ウェルチ、ガースナー、ベスーンに学ぶ 「企業変革」入門

著者の鈴木様より献本御礼。
日本における企業、及びビジネスには「変革」が必要になっている時代である。しかしそのことに気づきながらも正しく実行されているケースは少数である。ましてや大企業は大きな組織体であるだけに意思決定も遅くなってしまうため、どうしても変革しようにもできないと言うような状態に陥っている。

それはさておき、経済大国であるアメリカではメジャーな企業で大きな「変革」をもたらし、凋落の憂き目に遭った状態から這い上がり、復活していった。本書はGE・IBM・コンチネンタル航空の3つの事例をもとに、凋落と向き合い、変革し、成長をもたらしていけば良いのかを示している。

第1章「凋落という現実に向き合えているか」
物事には原因があって結果がある。その結果がポジティブなものでも、ネガティブなものでも、である。
もっと言うと、平家物語に、

「祇園精舎の鐘の声 諸行無常の響きあり 沙羅双樹の花の色 盛者必衰の理を表す」

とある。特に最後の部分が該当するもので、必ず衰える状態が来る。それは大企業でも例外では無い。
本書で紹介される3企業は創業から大企業になるまで成長したが、その後不振に陥り倒産寸前にまで行くところもあった。その原因もそれぞれ異なっている。

第2章「未来のマーケットを創出してきたか」
凋落傾向に陥ったところからどのように立て直すか、まずは「志向」を変える必要があった。それは「社内」の志向から「顧客」志向であるが、それぞれ共通して、顧客志向をするにあたって、共通の3つのルートが存在した。

第3章「人を変革するスイッチはあるか」
企業を休息に変革するとなると、抵抗勢力になる人たちは必ず存在する。そのことによって変革をしようとなると骨抜きになってしまい「絵に描いた餅」になって失敗するケースも少なくない。その抵抗勢力と向き合いながら、いかにして改革していくのかプランや問題意識などを絡めて紹介している。

第4章「危機の芽はきちんと摘んでいるか」
改革をしていくと「危険な芽」というのはいくつかある。その「危険な芽」というのは「組織」の中にある。別に組織の中に危険人物がいる、と言うわけではなく、組織の意思決定や市場解釈がコミュニケーション論で言われる「リスキーシフト」などの「集団思考」に陥り、解釈の誤解を生み出し、失敗を起こす引き金になってしまう。それをどのようにして摘むのかを示している。

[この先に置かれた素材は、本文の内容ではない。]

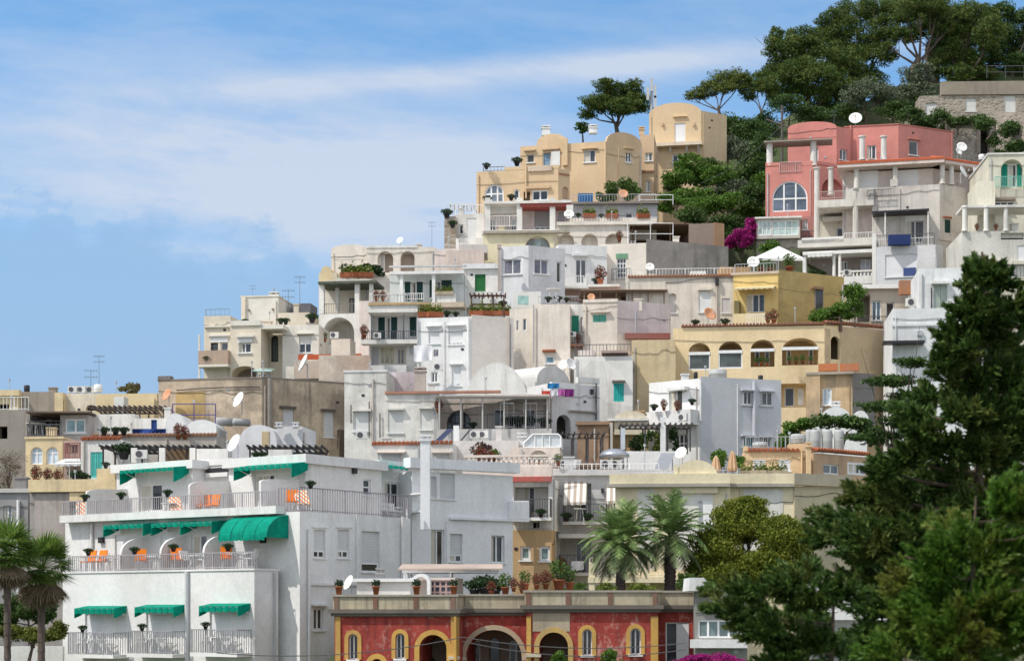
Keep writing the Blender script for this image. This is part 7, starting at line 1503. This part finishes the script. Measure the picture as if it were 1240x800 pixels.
# tall foreground conifer: branch sprays from a single trunk
def conifer(label, px, ytop, Y, sprays, mat, size, dens, z0, tr, name='conifer'):
    bx = X_(px, Y); zt = Z_(ytop, Y); e = empty(name, (bx, Y, z0), label, 'tree'); mb = MB(); n = 10
    mb.path([(bx + .05 * math.sin(i * 1.3), Y, z0 + (zt - z0) * i / n) for i in range(n + 1)], [tr * (1 - .93 * i / n) for i in range(n + 1)], 9); P = []; D = []
    for (sx, sy, rx, ry) in sprays:
        dy = random.uniform(-1, 1) * 1.3; c = Vector(at(sx, sy, Y)) + Vector((0, dy, 0)); root = Vector((bx, Y, min(zt, c.z - abs(c.x - bx) * .12 - .1)))
        w = min(1, max(0, zt - c.z) / 5 + .2); mb.path([root, root.lerp(c, .55) + Vector((0, 0, -.08)), c], [tr * .16 * w, tr * .11 * w, tr * .04 * w], 6)
        rx *= 1.3; ry *= 1.45; R = np.array([rx, max(rx, ry) * .8, ry]) / F * Y; m = max(1300, int(dens * rx * ry))
        d0 = c - root; d0 = np.array(d0.normalized()) if d0.length > .1 else np.array((0, 0, 1.))
        kk = max(8, int(rx * ry / 22))
        for q in range(kk):     # twigs: tapering tufts pointing outward
            u = rng.normal(size=3); u /= np.linalg.norm(u); cc = np.array(c) + u * R * (.2 + .75 * rng.random()); ax = d0 * .8 + u * .7 + np.array((0, 0, .35)); ax /= np.linalg.norm(ax); L = min(R[0], 26 / F * Y) * (.5 + .5 * rng.random())
            t = rng.random((m // kk, 1)); off = rng.normal(size=(m // kk, 3)) * L * .16 * (1.15 - t); P.append(cc + ax * (t - .4) * L + off); D.append(np.tile(ax, (m // kk, 1)) + off / (L * .16) * .35)
    D = np.concatenate(D); D /= np.linalg.norm(D, axis=1, keepdims=True)
    leafmesh('crown', np.concatenate(P), size, mat, e, (bx, Y, z0), .28, 0, D, .62, .1); mb.build('trunk', bark((.10, .07, .05)), e); return e
S1 = [(1200, 500, 32, 18), (1188, 470, 28, 14), (1212, 540, 32, 20), (1232, 470, 22, 20), (1190, 530, 28, 16), (1170, 560, 28, 16), (1230, 580, 26, 20), (1190, 326, 11, 12), (1178, 346, 16, 12), (1204, 346, 16, 12), (1190, 362, 22, 13), (1170, 380, 20, 12), (1211, 381, 22, 14), (1190, 390, 27, 14), (1236, 376, 12, 14), (1158, 406, 22, 12), (1216, 406, 28, 14), (1190, 316, 7, 14), (1182, 334, 12, 13), (1197, 336, 12, 12), (1184, 352, 17, 13), (1202, 356, 16, 12), (1190, 372, 20, 14), (1215, 378, 16, 12), (1232, 395, 16, 16), (1170, 392, 18, 12), (1195, 402, 26, 14), (1150, 408, 16, 10), (1225, 420, 24, 16), (1180, 426, 28, 14), (1148, 432, 20, 12), (1130, 448, 18, 10), (1165, 456, 30, 14), (1210, 452, 34, 18), (1240, 450, 20, 24),
      (1138, 474, 26, 12), (1180, 484, 34, 16), (1225, 488, 30, 18), (1115, 494, 24, 12), (1150, 508, 32, 14), (1195, 518, 34, 16), (1238, 520, 22, 22), (1100, 528, 22, 12), (1130, 540, 32, 15), (1175, 548, 36, 16), (1218, 552, 30, 18), (1090, 556, 24, 12), (1060, 570, 20, 10), (1110, 574, 34, 16), (1150, 582, 34, 16), (1190, 588, 34, 18),
      (1040, 596, 26, 12), (1080, 602, 34, 16), (1125, 612, 36, 18), (1165, 620, 34, 20), (1020, 622, 26, 14), (1055, 634, 34, 17), (1100, 642, 36, 18), (1000, 648, 20, 12), (1030, 662, 34, 18), (1075, 672, 36, 18), (1120, 672, 32, 20), (1060, 700, 38, 18), (1100, 708, 34, 20), (1045, 735, 30, 16), (1085, 742, 34, 20), (1060, 780, 34, 24), (1100, 780, 30, 24)]
conifer('tall dark green conifer filling the right foreground', 1188, 305, 34, S1, CONIF, .17, 2.0, -6, .30)
S2 = [(985, 690, 22, 12), (955, 702, 24, 12), (1005, 715, 28, 14), (925, 712, 22, 11), (965, 726, 30, 14), (895, 715, 22, 10), (868, 712, 16, 8), (905, 735, 30, 13), (945, 748, 32, 14), (990, 748, 28, 14), (875, 735, 18, 9), (920, 765, 28, 14), (960, 778, 32, 16), (1000, 782, 30, 18), (935, 798, 26, 14), (900, 755, 16, 9)]
conifer('low dark green conifer boughs reaching left in the foreground', 1010, 680, 30, S2, CONIF, .15, 2.2, -6, .22)
S3 = [(1225, 600, 24, 24), (1200, 620, 28, 24), (1240, 640, 24, 30), (1178, 642, 28, 24), (1150, 660, 26, 22), (1210, 665, 34, 28), (1125, 684, 26, 24), (1170, 690, 34, 28), (1215, 712, 36, 30), (1105, 712, 24, 26), (1140, 728, 34, 28), (1185, 742, 36, 30), (1235, 755, 30, 36), (1092, 748, 20, 28), (1125, 770, 34, 30), (1165, 785, 36, 30), (1210, 790, 36, 30), (1090, 790, 22, 26), (1250, 700, 20, 40)]
conifer('bright green bushy conifer in the lower right corner', 1180, 600, 24, S3, CONIF_B, .13, 2.4, -6, .2, 'bushy_conifer')
# ---- palms
def frond(mb, c, az, el, L, droop, w=.55, n=22):
    d = Vector((math.cos(az) * math.cos(el), math.sin(az) * math.cos(el), math.sin(el))); side = Vector((-math.sin(az), math.cos(az), 0)); p = Vector(c); pts = [p.copy()]
    for i in range(n):
        d = (d + Vector((0, 0, -droop * (i / n) * 2 / n))).normalized(); p = p + d * (L / n); pts.append(p.copy())
        if i > 2:
            k = i / n; l = w * math.sin(math.pi * min(1, k * .9 + .12)) ** .7
            for sgn in (-1, 1):
                tip = p + (side * sgn * .85 + d * .75 + Vector((0, 0, -.25 + random.uniform(-.2, .2)))).normalized() * l; a = d * .045
                mb.quad(p - a, p + a, tip + a * .2, tip - a * .2)
    for i in range(0, n - 2, 3): mb.tube(pts[i], pts[i + 3] if i + 3 < len(pts) else pts[-1], .03 * (1 - i / n) + .006, None, 4, False)
def date_palm(label, px, yc, ybase, Y, R, n, tr):
    c = Vector(at(px, yc, Y)); b = Vector(at(px - 1, ybase, Y)); e = empty('date_palm', tuple(b), label, 'palm', 'date palms on the palazzo terrace'); mb = MB(); m = 16
    for i in range(m): p = b.lerp(c, i / m); q = b.lerp(c, (i + 1) / m); mb.tube(p, q, tr * 1.06, tr * .86, 10)
    mb.build('trunk', bark((.075, .055, .05)), e)
    for nm, lo, hi, k, mat in (('crown', -.15, 1.45, n, leafmat((.09, .17, .05), (.26, .35, .12), None, .25)), ('hanging_fronds', -.75, -.2, n // 3, leafmat((.09, .14, .06), (.24, .28, .13), None, .2))):
        mb = MB()
        for i in range(k): frond(mb, c + Vector((0, 0, random.uniform(0, .35))), i * 2.399 + random.uniform(-.2, .2), lo + (hi - lo) * (i / k) ** .8, R * random.uniform(.85, 1.08), random.uniform(1.0, 2.0))
        mb.build(nm, mat, e)
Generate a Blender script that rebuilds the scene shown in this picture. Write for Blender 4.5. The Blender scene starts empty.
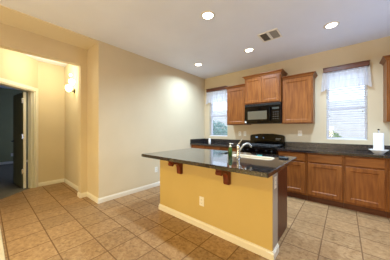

第5章「「成長」と「生き残り」戦略を両立させているか」
「成長」も「生き残り」も重要な要素である。しかしどちらか選べと言われると、それぞれ異なる。「卵が先か、鶏が先か」というように答えの出ない選択になるのかも知れない。
両方を両立した戦略を立てるにはどうしたら良いのか、その一つには「生産性への追求」と「付加価値の向上」が挙げられるが具体的には何か、そのことについて3社の実例を取り上げている。

第6章「「管理」ではなく「率いる」ことができているか」
人をまとめる、と言うことは「管理」ではなく「率いる」のだと言う。しかし多くの人は「管理」と答えてしまうのだが、実は「管理」となると、一人一人を目配りし、正しい方向に従わせているように見えてしまう。しかし「率いる」はリーダー自身が情熱を持ち、自然と部下達が付いていくという形である。本章では後者のことについて提示している。

第7章「「モノづくり」を超える企業文化を育てよう」
日本はモノづくり大国であるが、その先に行く必要がある。だからと言って「モノづくり」から脱却をする事ではなく、あくまで「超える」ため、その先にあるサービスや付加価値を外の世界に会わせて作り、変化させることが大切である。他にも後継者や後任選びも細心の注意を払う必要がある。

第8章「次なる「再生」への準備を始めているか」
赤字地獄から脱却するだけが全てでは無い。むしろ倒産を回避してから飛躍しなければ真の「再生」とは言えない。次なる再生には利益を殖やし、実績が再評価され、さらに後継者を次々と生み出す、そういった「サイクル」を作り、常に変化していく環境を作ることこそ「次なる再生」であり、その準備をする必要があるという。

ビジネスの世界は過酷である。過酷だからでこそ、「変化」が肝心である。しかしそれが分かっていても「実行」しなければ意味が無い。経営者でも行き詰まりを感じたら、もしくは個人でも行き詰まりを感じたら、本書の事例をもとに、変化をすることが大事である。本書は変化を知り、実践するための入門書である。